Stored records
* begin *
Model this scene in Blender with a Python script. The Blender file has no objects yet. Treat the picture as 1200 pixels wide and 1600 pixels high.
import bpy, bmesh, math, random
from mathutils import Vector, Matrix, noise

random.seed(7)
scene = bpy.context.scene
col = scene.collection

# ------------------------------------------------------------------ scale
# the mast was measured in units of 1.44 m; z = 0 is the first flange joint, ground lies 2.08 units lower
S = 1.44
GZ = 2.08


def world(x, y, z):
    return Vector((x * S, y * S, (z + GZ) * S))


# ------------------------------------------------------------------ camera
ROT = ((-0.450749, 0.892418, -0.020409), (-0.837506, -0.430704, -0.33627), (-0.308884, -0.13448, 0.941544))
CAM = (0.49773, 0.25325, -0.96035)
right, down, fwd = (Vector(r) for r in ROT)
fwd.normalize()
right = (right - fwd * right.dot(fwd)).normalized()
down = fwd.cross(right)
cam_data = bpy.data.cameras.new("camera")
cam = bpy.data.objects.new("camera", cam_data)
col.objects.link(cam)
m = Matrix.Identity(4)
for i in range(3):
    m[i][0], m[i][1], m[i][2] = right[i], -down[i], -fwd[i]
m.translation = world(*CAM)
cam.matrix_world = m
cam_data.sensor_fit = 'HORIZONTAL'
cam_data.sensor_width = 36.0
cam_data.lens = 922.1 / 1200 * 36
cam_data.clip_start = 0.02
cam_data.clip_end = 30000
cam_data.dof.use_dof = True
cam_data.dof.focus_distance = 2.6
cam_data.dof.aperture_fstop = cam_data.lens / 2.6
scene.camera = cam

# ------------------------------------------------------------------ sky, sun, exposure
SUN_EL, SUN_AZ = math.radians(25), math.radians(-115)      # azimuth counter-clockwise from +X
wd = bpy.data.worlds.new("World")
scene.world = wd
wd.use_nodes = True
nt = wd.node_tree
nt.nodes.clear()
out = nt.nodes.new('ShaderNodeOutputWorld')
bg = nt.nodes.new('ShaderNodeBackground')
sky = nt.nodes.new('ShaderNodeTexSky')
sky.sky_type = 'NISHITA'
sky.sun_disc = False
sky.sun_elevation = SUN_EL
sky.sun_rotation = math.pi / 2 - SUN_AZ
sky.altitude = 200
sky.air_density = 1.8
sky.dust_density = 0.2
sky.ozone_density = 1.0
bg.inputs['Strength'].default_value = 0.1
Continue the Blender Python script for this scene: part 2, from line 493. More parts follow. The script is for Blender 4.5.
* end *
What you will do. Write out all the lines again, exactly as they are.

Task answer.
Model this scene in Blender with a Python script. The Blender file has no objects yet. Treat the picture as 1200 pixels wide and 1600 pixels high.
import bpy, bmesh, math, random
from mathutils import Vector, Matrix, noise

random.seed(7)
scene = bpy.context.scene
col = scene.collection

# ------------------------------------------------------------------ scale
# the mast was measured in units of 1.44 m; z = 0 is the first flange joint, ground lies 2.08 units lower
S = 1.44
GZ = 2.08


def world(x, y, z):
    return Vector((x * S, y * S, (z + GZ) * S))


# ------------------------------------------------------------------ camera
ROT = ((-0.450749, 0.892418, -0.020409), (-0.837506, -0.430704, -0.33627), (-0.308884, -0.13448, 0.941544))
CAM = (0.49773, 0.25325, -0.96035)
right, down, fwd = (Vector(r) for r in ROT)
fwd.normalize()
right = (right - fwd * right.dot(fwd)).normalized()
down = fwd.cross(right)
cam_data = bpy.data.cameras.new("camera")
cam = bpy.data.objects.new("camera", cam_data)
col.objects.link(cam)
m = Matrix.Identity(4)
for i in range(3):
    m[i][0], m[i][1], m[i][2] = right[i], -down[i], -fwd[i]
m.translation = world(*CAM)
cam.matrix_world = m
cam_data.sensor_fit = 'HORIZONTAL'
cam_data.sensor_width = 36.0
cam_data.lens = 922.1 / 1200 * 36
cam_data.clip_start = 0.02
cam_data.clip_end = 30000
cam_data.dof.use_dof = True
cam_data.dof.focus_distance = 2.6
cam_data.dof.aperture_fstop = cam_data.lens / 2.6
scene.camera = cam

# ------------------------------------------------------------------ sky, sun, exposure
SUN_EL, SUN_AZ = math.radians(25), math.radians(-115)      # azimuth counter-clockwise from +X
wd = bpy.data.worlds.new("World")
scene.world = wd
wd.use_nodes = True
nt = wd.node_tree
nt.nodes.clear()
out = nt.nodes.new('ShaderNodeOutputWorld')
bg = nt.nodes.new('ShaderNodeBackground')
sky = nt.nodes.new('ShaderNodeTexSky')
sky.sky_type = 'NISHITA'
sky.sun_disc = False
sky.sun_elevation = SUN_EL
sky.sun_rotation = math.pi / 2 - SUN_AZ
sky.altitude = 200
sky.air_density = 1.8
sky.dust_density = 0.2
sky.ozone_density = 1.0
bg.inputs['Strength'].default_value = 0.1
Continue the Blender Python script for this scene: part 2, from line 493. More parts follow. The script is for Blender 4.5.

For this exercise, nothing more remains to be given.